### STATED PROBLEM
Print again only this span: the line with "ra, dz0, dz1), M_fz)", the line with "y1-.0015, dz0, dz1), M_fz)", and all lines between them, exactly as given.

━━ SOURCE EXCERPT ━━

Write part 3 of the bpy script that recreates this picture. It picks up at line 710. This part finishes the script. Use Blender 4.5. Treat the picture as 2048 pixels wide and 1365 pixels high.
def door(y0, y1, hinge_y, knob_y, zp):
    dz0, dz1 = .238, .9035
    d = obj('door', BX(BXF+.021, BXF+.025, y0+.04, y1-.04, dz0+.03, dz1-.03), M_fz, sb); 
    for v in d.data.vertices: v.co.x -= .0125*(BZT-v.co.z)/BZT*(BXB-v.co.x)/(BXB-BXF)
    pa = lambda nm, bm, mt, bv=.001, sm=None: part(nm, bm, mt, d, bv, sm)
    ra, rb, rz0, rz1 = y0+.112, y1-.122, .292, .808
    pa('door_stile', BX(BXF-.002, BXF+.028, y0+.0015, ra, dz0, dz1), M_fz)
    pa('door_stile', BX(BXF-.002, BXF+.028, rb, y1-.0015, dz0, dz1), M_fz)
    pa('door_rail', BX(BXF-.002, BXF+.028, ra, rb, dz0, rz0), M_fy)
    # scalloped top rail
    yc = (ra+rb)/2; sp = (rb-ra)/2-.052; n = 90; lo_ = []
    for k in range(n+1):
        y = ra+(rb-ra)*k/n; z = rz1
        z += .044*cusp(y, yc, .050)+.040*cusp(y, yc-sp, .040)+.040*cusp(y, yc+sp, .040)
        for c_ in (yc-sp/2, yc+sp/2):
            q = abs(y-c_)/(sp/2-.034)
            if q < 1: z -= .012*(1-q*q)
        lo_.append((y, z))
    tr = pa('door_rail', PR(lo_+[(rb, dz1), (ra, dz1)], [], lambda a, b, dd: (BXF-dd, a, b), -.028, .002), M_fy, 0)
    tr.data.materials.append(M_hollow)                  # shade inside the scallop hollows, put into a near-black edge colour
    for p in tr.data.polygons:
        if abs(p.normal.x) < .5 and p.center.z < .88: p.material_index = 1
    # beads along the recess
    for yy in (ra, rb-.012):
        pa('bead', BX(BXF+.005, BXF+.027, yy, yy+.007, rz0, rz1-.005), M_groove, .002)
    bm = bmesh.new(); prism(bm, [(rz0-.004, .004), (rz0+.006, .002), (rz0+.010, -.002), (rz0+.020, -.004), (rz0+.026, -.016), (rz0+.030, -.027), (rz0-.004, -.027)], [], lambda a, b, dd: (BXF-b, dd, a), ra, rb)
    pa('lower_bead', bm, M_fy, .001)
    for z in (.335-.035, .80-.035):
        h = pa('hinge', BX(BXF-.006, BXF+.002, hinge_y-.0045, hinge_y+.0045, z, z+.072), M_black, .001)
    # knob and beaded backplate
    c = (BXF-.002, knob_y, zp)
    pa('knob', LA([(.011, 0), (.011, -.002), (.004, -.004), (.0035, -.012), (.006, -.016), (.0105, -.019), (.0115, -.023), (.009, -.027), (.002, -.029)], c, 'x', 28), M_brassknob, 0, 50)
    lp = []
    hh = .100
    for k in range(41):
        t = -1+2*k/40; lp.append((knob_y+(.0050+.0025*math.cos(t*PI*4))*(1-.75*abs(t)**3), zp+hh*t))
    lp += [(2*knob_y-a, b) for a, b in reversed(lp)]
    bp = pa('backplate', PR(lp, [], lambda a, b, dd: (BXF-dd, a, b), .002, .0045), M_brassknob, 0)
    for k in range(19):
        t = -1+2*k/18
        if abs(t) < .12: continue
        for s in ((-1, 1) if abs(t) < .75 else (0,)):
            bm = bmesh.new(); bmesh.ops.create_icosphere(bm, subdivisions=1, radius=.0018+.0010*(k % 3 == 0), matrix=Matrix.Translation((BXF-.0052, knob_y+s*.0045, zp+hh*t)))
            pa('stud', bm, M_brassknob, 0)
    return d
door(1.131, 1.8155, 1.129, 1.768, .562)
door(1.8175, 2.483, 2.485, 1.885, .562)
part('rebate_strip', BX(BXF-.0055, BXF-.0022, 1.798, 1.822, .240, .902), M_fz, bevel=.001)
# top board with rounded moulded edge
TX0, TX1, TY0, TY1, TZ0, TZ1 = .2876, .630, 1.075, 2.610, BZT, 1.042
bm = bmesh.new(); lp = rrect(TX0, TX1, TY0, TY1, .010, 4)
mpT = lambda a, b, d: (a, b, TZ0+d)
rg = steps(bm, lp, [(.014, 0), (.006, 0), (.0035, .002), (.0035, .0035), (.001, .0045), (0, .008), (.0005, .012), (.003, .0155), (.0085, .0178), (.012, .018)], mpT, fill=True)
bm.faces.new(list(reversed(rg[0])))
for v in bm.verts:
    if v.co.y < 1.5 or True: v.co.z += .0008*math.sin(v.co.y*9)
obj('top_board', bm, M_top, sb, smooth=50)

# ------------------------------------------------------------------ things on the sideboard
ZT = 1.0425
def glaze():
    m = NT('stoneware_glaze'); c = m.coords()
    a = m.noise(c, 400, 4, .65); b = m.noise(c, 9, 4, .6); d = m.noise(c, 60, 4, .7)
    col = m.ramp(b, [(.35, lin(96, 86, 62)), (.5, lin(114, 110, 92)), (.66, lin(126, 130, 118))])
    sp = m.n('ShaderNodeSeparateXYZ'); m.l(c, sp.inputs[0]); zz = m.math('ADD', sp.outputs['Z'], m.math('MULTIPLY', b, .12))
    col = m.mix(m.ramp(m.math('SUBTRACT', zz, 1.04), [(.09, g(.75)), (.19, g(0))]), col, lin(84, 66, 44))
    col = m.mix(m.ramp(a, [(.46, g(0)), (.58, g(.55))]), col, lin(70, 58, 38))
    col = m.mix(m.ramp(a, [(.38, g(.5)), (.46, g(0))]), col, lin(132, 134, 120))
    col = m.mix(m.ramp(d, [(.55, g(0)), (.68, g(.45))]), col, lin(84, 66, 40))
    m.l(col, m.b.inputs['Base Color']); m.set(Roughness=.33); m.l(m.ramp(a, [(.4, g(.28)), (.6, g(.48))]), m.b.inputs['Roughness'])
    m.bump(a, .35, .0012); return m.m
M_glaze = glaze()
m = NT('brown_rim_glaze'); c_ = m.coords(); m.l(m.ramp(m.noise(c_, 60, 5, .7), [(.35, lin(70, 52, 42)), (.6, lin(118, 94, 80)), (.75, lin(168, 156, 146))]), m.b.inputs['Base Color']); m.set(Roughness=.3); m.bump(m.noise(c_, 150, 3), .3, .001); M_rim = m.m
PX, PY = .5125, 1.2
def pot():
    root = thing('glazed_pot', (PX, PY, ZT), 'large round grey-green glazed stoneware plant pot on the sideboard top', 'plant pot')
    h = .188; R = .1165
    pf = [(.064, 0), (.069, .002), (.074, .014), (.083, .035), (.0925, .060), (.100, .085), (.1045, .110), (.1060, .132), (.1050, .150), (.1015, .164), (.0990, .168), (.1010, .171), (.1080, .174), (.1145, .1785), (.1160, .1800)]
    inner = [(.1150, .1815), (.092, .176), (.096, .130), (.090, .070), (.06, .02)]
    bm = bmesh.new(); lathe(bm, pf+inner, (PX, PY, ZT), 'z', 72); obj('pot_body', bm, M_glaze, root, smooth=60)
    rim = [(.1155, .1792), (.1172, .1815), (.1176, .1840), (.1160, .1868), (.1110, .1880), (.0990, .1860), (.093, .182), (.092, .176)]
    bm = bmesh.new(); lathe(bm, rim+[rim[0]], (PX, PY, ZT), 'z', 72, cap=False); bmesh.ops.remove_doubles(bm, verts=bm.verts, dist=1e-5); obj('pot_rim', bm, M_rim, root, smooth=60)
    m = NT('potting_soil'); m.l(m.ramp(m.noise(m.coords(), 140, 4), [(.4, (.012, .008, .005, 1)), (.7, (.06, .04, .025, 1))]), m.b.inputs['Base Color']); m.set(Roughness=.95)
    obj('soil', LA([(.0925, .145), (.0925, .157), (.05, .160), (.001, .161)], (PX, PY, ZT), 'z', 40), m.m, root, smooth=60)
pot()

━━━

### REPLY TO THE TASK
    pa('door_stile', BX(BXF-.002, BXF+.028, y0+.0015, ra, dz0, dz1), M_fz)
    pa('door_stile', BX(BXF-.002, BXF+.028, rb, y1-.0015, dz0, dz1), M_fz)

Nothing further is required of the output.